The notion of Africans in diaspora and the diaspora and Africa is a collective, tied together with tangible and aspirational pan-African interests. This pan-Africanism forged in unity in diversity on the basis of geographical, cultural, political and economic diversities. Old and new diaspora is a mostly time-bound category that constitutes one but certainly not the only form of diversity.
A key distinction is one of ancestry. Old diaspora are direct descendants of enslaved African people forced into the diaspora while the new diaspora are African immigrants born in Africa who have migrated voluntary. From this duration, longevity and permanency point of view, old diaspora can be considered those permanently settled in their countries of immigration while the new diaspora are either temporarily or recently settled in “host” countries. Permanency suggests that old diaspora are nearly-irreversibly rooted in the countries of immigration, excepting returnees. New diaspora on the other hand have strong ties in their countries of emigration to which they may ultimately return if they don’t already travel there from time to time.
The new diaspora may be seen as a phenomenon that started emerging after the independence of African countries with many Africans seeking education and livelihoods particularly in the Americas and Europe. Indeed, barring exceptions, old diaspora have only their countries of immigration as their legal citizenship states while new diaspora may be living on visas, be out of legal status or have dual citizenship. In terms of age, old diaspora may be taken as those more than 35 years of age and the new diaspora as those less than 35 years old. This last distinction would in fact flatten the old and new categories in such a way that only age counts, rather than ancestry factors.

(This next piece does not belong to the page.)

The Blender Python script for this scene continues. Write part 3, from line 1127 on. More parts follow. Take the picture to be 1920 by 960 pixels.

Between these areas of confluence and divergence, there are many issues that speak to past, current and future status of “global Africa”. The question is: what are the missing links? To address this question with old and new diaspora as the overarching theme, the conference will be structured into sub-thematic inquisitions. Below are the snapshots of the sub-themes.
History: How can we understand the history of the African diaspora in the world of the 21st century?

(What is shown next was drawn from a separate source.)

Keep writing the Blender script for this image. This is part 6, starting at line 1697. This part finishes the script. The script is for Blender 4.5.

Pan-Africanism: Are the political and cultural ties between old and new diaspora including matters of identity waning or strengthening?
Policy and strategy: What roles do the United Nation’s Sustainable Development Goals (SDGs) and the African Union’s Agenda 2063 have in African diaspora matters? How are global, regional, national and local diaspora policies being formulated and executed?
Economics: What is the corporate, trade and investments dimension of African diasporic issues?
Organisational issues: Which are the African diaspora organisations and associations and what are their objectives and approaches?
Country case studies: Which knowledge – policy, academic, practice – is emerging from African diasporic countries and from the continent?
Brain drain versus brain gain: What are the trends in intellectual flows or “brain circulation” in the African diaspora and the African continent?
Comparative analyses: How does the African diaspora compare with other diaspora such as Chinese, Israeli/Jews, Indian, etc.?
Perceptions: What are the attitudes of old and new African diaspora towards each other and towards Africa and African countries?